* AIM OF THE TASK: Reproduce the listing below exactly, beginning with its first line and ending with the line that holds "from mathutils.bvhtree import BVHTree"; pictures are not part of the copy.

──────

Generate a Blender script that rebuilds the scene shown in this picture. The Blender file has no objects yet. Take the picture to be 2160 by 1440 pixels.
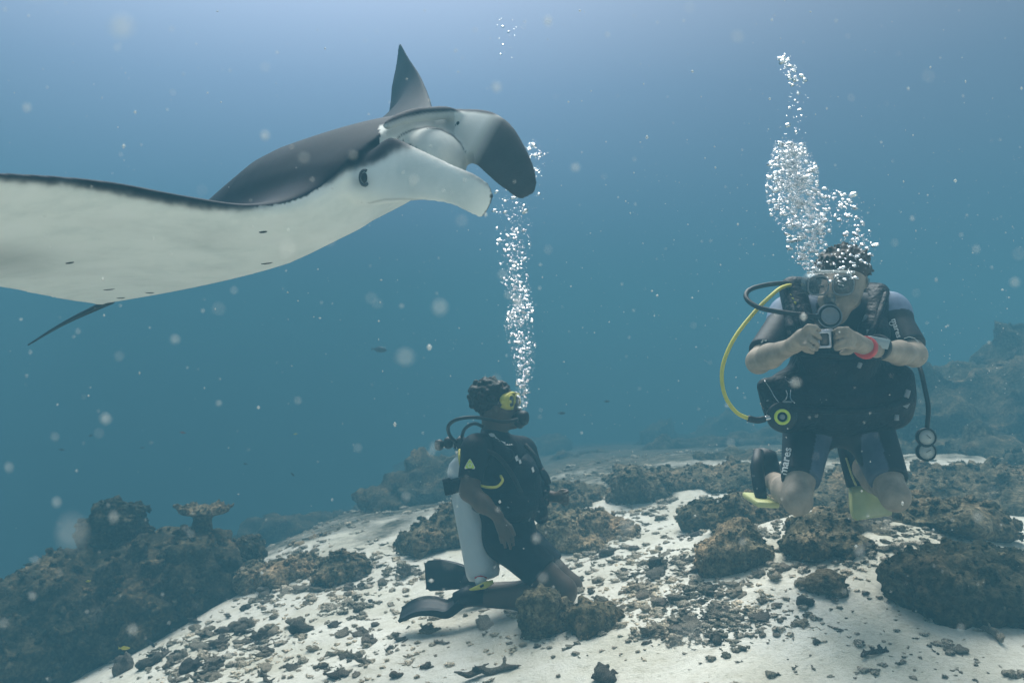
import bpy, bmesh, math, random
import numpy as np
from mathutils import Vector, Matrix, noise
from mathutils.bvhtree import BVHTree

# ------------------------------------------------------------------ camera, light, exposure
S = bpy.context.scene
COL = S.collection
CAMZ = 1.4
F = 1680.0                                   # focal length in photograph pixels (28 mm on a 36 mm film)
cam_d = bpy.data.cameras.new('camera')
cam = bpy.data.objects.new('camera', cam_d); COL.objects.link(cam)
cam.location = (0, 0, CAMZ); cam.rotation_euler = (math.radians(90), 0, 0)
cam_d.lens = 28.0; cam_d.sensor_width = 36.0
cam_d.clip_start = 0.02; cam_d.clip_end = 400
cam_d.dof.use_dof = True; cam_d.dof.focus_distance = 3.0; cam_d.dof.aperture_fstop = 4.2
S.camera = cam

SUN_EL, SUN_AZ = 60.0, 175.0                 # high sun, behind the divers
W = bpy.data.worlds.new('World'); S.world = W; W.use_nodes = True
nt = W.node_tree; nt.nodes.clear()
def _n(tree, t, **kw):
    n = tree.nodes.new(t)
    for k, v in kw.items(): setattr(n, k, v)
    return n
sky = _n(nt, 'ShaderNodeTexSky', sky_type='NISHITA', sun_disc=False)
sky.sun_elevation = math.radians(SUN_EL); sky.sun_rotation = math.radians(SUN_AZ)
up = _n(nt, 'ShaderNodeCombineXYZ'); up.inputs[2].default_value = 1.0      # daylight enters the sea from overhead
nt.links.new(up.outputs[0], sky.inputs[0])
tc = _n(nt, 'ShaderNodeTexCoord'); sx = _n(nt, 'ShaderNodeSeparateXYZ')
nt.links.new(tc.outputs['Generated'], sx.inputs[0])
mr = _n(nt, 'ShaderNodeMapRange'); mr.inputs[1].default_value = -1; mr.inputs[2].default_value = 1
nt.links.new(sx.outputs[2], mr.inputs[0])
ramp = _n(nt, 'ShaderNodeValToRGB')          # how much of it is left after the water in that direction
nt.links.new(mr.outputs[0], ramp.inputs[0])
WATER = [(-1.0, (.030, .085, .100)), (-.30, (.028, .100, .125)), (-.10, (.034, .150, .195)), (.0, (.115, .30, .44)),
         (.15, (.240, .44, .66)), (.30, (.390, .565, .80)), (.42, (.62, .75, .95)), (.62, (.85, 1.05, 1.12)), (1.0, (1.55, 1.70, 1.62))]
el = ramp.color_ramp.elements
while len(el) < len(WATER): el.new(0.5)
for e, (z, c) in zip(el, WATER):
    e.position = (z + 1) / 2; e.color = (*[v / 1.7 for v in c], 1)
mul = _n(nt, 'ShaderNodeMix', data_type='RGBA', blend_type='MULTIPLY'); mul.inputs['Factor'].default_value = 1
nt.links.new(ramp.outputs[0], mul.inputs['A'])
norm = _n(nt, 'ShaderNodeMix', data_type='RGBA', blend_type='MULTIPLY'); norm.inputs['Factor'].default_value = 1
norm.inputs['B'].default_value = (3.26, 2.62, 1.84, 1)
nt.links.new(sky.outputs[0], norm.inputs['A'])
nt.links.new(norm.outputs['Result'], mul.inputs['B'])
# the water glows more towards the sun
vs = _n(nt, 'ShaderNodeVectorMath', operation='DOT_PRODUCT'); vs.inputs[1].default_value = (-.20, .64, .74)
nt.links.new(tc.outputs['Generated'], vs.inputs[0])
mx0 = _n(nt, 'ShaderNodeMath', operation='MAXIMUM'); mx0.inputs[1].default_value = 0; nt.links.new(vs.outputs['Value'], mx0.inputs[0])
pw = _n(nt, 'ShaderNodeMath', operation='POWER'); pw.inputs[1].default_value = 7; nt.links.new(mx0.outputs[0], pw.inputs[0])
gl = _n(nt, 'ShaderNodeMath', operation='MULTIPLY_ADD'); gl.inputs[1].default_value = 1.45; gl.inputs[2].default_value = .52; nt.links.new(pw.outputs[0], gl.inputs[0])
bg = _n(nt, 'ShaderNodeBackground'); bg.inputs[1].default_value = 0.15
wo = _n(nt, 'ShaderNodeOutputWorld')
glow = _n(nt, 'ShaderNodeVectorMath', operation='SCALE'); nt.links.new(mul.outputs['Result'], glow.inputs[0]); nt.links.new(gl.outputs[0], glow.inputs['Scale'])
nt.links.new(glow.outputs[0], bg.inputs[0]); nt.links.new(bg.outputs[0], wo.inputs[0])

sun_d = bpy.data.lights.new('sun', 'SUN'); sun_d.energy = 5.0; sun_d.angle = math.radians(45); sun_d.color = (1.0, .99, .93)
sun = bpy.data.objects.new('sun', sun_d); COL.objects.link(sun)
_d = Vector((math.sin(math.radians(SUN_AZ)) * -1, -math.cos(math.radians(SUN_AZ)), 0)) * math.cos(math.radians(SUN_EL)) + Vector((0, 0, math.sin(math.radians(SUN_EL))))
sun.rotation_euler = _d.to_track_quat('Z', 'Y').to_euler()

S.view_settings.view_transform = 'Standard'; S.view_settings.look = 'None'
S.view_settings.exposure = 0.68; S.view_settings.gamma = 1.0; S.view_settings.use_curve_mapping = False
S.render.engine = 'CYCLES'
S.cycles.use_denoising = True
S.cycles.max_bounces = 8; S.cycles.diffuse_bounces = 3; S.cycles.glossy_bounces = 3
S.cycles.transmission_bounces = 6; S.cycles.volume_bounces = 2; S.cycles.transparent_max_bounces = 24
S.cycles.caustics_reflective = False; S.cycles.caustics_refractive = False
S.cycles.sample_clamp_indirect = 4.0

# ------------------------------------------------------------------ helpers
def P(px, py, d):
    """a point at d metres in front of the camera that the photograph shows at (px, py)"""
    return Vector(((px - 1080) / F * d, d, CAMZ + (720 - py) / F * d))

def mesh_obj(name, V, Fc, mat=None, parent=None, smooth=True):
    me = bpy.data.meshes.new(name); me.from_pydata([tuple(v) for v in V], [], [tuple(f) for f in Fc]); me.update()
    if smooth: me.polygons.foreach_set('use_smooth', [True] * len(me.polygons))
    if mat: me.materials.append(mat)
    o = bpy.data.objects.new(name, me); COL.objects.link(o)
    if parent: attach(o, parent)
    return o

def attach(o, parent):
    o.parent = parent
    bpy.context.view_layer.update()
    o.matrix_parent_inverse = parent.matrix_world.inverted()

def empty(name, loc):
    o = bpy.data.objects.new(name, None); COL.objects.link(o); o.location = loc; o.empty_display_size = .1
    bpy.context.view_layer.update()
    return o

def tag(o, label=None, cat=None, group=None, kind=None):
    if label: o['label'] = label
    if cat: o['category'] = cat
    if group: o['group'] = group
    if kind: o['kind'] = kind
    return o

class MB:
    """collects geometry for ONE mesh"""
    def __init__(s): s.V = []; s.F = []
    def add(s, V, Fc):
        n = len(s.V); s.V += [tuple(v) for v in V]; s.F += [tuple(i + n for i in f) for f in Fc]; return s
    def grid(s, rows, closed=True, caps=True):
        """rows of equally many points; closed: each row is a ring"""
        m = len(rows[0]); V = [p for r in rows for p in r]; Fc = []
        for i in range(len(rows) - 1):
            for j in range(m if closed else m - 1):
                k = (j + 1) % m
                Fc.append((i * m + j, i * m + k, (i + 1) * m + k, (i + 1) * m + j))
        if caps and closed:
            Fc.append(tuple(range(m))[::-1]); n = (len(rows) - 1) * m; Fc.append(tuple(range(n, n + m)))
        return s.add(V, Fc)
    def tube(s, pts, r, seg=10, sx=1.0, sy=1.0):
        pts = [Vector(p) for p in pts]; n = len(pts)
        rr = r if isinstance(r, (list, tuple)) else [r] * n
        rows = []; ref = None
        for i, p in enumerate(pts):
            t = (pts[min(i + 1, n - 1)] - pts[max(i - 1, 0)]).normalized()
            if ref is None: ref = Vector((0, 0, 1)) if abs(t.z) < .9 else Vector((1, 0, 0))
            a = (ref - t * ref.dot(t)).normalized(); b = t.cross(a); ref = a
            rows.append([p + (a * math.cos(q) * sx + b * math.sin(q) * sy) * rr[i] for q in (2 * math.pi * k / seg for k in range(seg))])
        return s.grid(rows)
    def ell(s, c, rad, R=None, nu=14, nv=10):
        c = Vector(c); rad = rad if hasattr(rad, '__len__') else (rad,) * 3; R = R or Matrix.Identity(3)
        V = [c + R @ Vector((0, 0, rad[2]))]; Fc = []
        for i in range(1, nv):
            t = math.pi * i / nv
            for j in range(nu):
                q = 2 * math.pi * j / nu
                V.append(c + R @ Vector((rad[0] * math.sin(t) * math.cos(q), rad[1] * math.sin(t) * math.sin(q), rad[2] * math.cos(t))))
        V.append(c + R @ Vector((0, 0, -rad[2]))); L = len(V) - 1
        for j in range(nu): Fc.append((0, 1 + j, 1 + (j + 1) % nu)); Fc.append((L, L - nu + (j + 1) % nu, L - nu + j))
        for i in range(nv - 2):
            for j in range(nu):
                a = 1 + i * nu; k = (j + 1) % nu
                Fc.append((a + j, a + nu + j, a + nu + k, a + k))
        return s.add(V, Fc)
    def box(s, c, dims, R=None, bev=.2):
        """box with chamfered corners"""
        c = Vector(c); R = R or Matrix.Identity(3); x, y, z = [d / 2 for d in dims]; b = min(x, y, z) * bev
        rows = []
        for zz, q in ((-z, b), (-z + b, 0), (z - b, 0), (z, b)):
            X, Y = x - q, y - q
            rows.append([c + R @ Vector(p) for p in ((X - b, -Y, zz), (X, -Y + b, zz), (X, Y - b, zz), (X - b, Y, zz), (-X + b, Y, zz), (-X, Y - b, zz), (-X, -Y + b, zz), (-X + b, -Y, zz))])
        return s.grid(rows)
    def build(s, name, mat=None, parent=None, smooth=True): return mesh_obj(name, s.V, s.F, mat, parent, smooth)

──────

* EXPECTED ANSWER:
Generate a Blender script that rebuilds the scene shown in this picture. The Blender file has no objects yet. Take the picture to be 2160 by 1440 pixels.
import bpy, bmesh, math, random
import numpy as np
from mathutils import Vector, Matrix, noise
from mathutils.bvhtree import BVHTree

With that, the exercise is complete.